Osman Arıoğlu
Şu günlerde tüm ülkelerin birinci öncelikli konusu ekonomilerin canlanması ve sosyal hayatın tekrar normale dönmesidir. Bu konuda ülkeler kısmen farklı uygulamalar yapsa da genel itibarıyla kademeli olarak sosyal hayatın normale dönmesi ve sonucunda da ekonominin normal işleyişine kavuşması birinci öncelik durumunda.
Neredeyse tüm ülkelerde futbol maçlarının seyircisiz oynatılmaya başlanılması, maske kullanmak kaydıyla çalışma hayatının belli ölçüde normale döndürülmesi, etkinliklerin kademeli biçimde yapılır olmaya başlaması buna örnek gösterilebilir. Bir yandan normalleşme süreci yürütülürken hemen tüm ülkelerde acaba ikinci korona dalgası ile karşılaşılır mı, sorusu gündemin baş sırasını işgal etmeye devam ediyor. Ülkemizde de bu sürecin başarılı ve kısa sürmesi konusunda en büyük emek sahibi olarak Sağlık Bakanımız her akşam ya programlara çıkarak veya Twitter hesabından yaptığı vaka sayısı açıklamaları ile değerlendirmede bulunuyor. Bu konuda herkesin düstur edinmesi gereken temel kural, kısaca maske ve mesafe diye özetlenen kurala dikkat etmekten geçiyor.
KESİNTİSİZ İYİLEŞME
Normalleşme sürecine geçişte sosyal mesafe kuralına dikkat etmek, hareketlik durumunu mümkün olduğunca minimize etmek önemli. Elbette, bunu yaptığınız zaman da özellikle hizmet sektörü bu işten ciddi anlamda olumsuz etkilenecek ve bu etkilenme de maalesef ki genel normale dönülesiye kadar devam edecek. Temmuz ayı itibarıyla ülkemizde daha önce kapalı olan bazı hizmet işletmeleri de faaliyete başlayacak. Ancak özellikle hizmet işletmelerinin korona öncesi döneme dönmesi herhalde bu yılın sonunu bulabilecek, belki de önümüzdeki yılın ilk çeyreği sonuna kadar uzayabilecek. Bu noktada önemli olan, sürecin ikinci bir korona dalgası ile kesintiye uğramaması ve iyileşmenin kesintisiz devam etmesi.
FİRMALARIN SORUMLULUĞU
Bu süreçten etkilenen firmaların ve çalışanların salgını minimum düzeyde hasar ile atlatabilmesi için 30 Haziran tarihli Resmi Gazete’de yayınlanan Cumhurbaşkanı Kararı’yla kısa çalışma ödeneğinin temmuz ayında da verilecek olması önemli bir adım oldu. Aynı tarihte yayınlanan bir başka karar ile çalışanların işten çıkarılmamalarına yönelik süre de bir ay daha ötelendi. Tüm işletmeler ve çalışanlar bir an önce işlerinin normale dönmesi ve fiilen çalışma hayatına katkı vermeyi amaçlıyor. İçerisinde bulunduğumuz süreç bunun biraz zaman alacağını çok net bir şekilde gösteriyor. Elbette bu süreç tüm yetkili kurumlar tarafından gün ve gün çok yakından takip ediliyor. Ekonominin bir an önce ivme kazanması ve işletmelerin zor duruma düşmemesi için azami gayret gösteriliyor.
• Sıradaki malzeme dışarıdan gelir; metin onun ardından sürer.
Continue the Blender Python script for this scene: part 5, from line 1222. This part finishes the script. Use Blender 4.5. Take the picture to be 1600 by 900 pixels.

Özellikle konut alımlarında getirilen düşük faizli kredi uygulaması ve birçok büyük inşaat firması tarafından başlatılan bugün al, üç yıl sonra ödemeye başla kampanyaları ekonominin canlanmasında birçok sektörü doğrudan etkileyen inşaat sektörü için çok önemli adım. Burada firmaların da üzerlerine düşen sorumluluğa uygun davranmaları, verilen bu destekler nedeniyle canlanan piyasada suni fiyat artışlarına girmeme konusunda eski tecrübelerini unutmamaları da gerekiyor.
Sözün kısası, bu süreçte tüm toplum olarak bir an önce normale dönmek için fedakarlıkta bulunulması gerektiğini söylemeye dahi gerek yok. Toplumumuzun duyarlılığı dikkate alındığında bu zor olmayacaktır.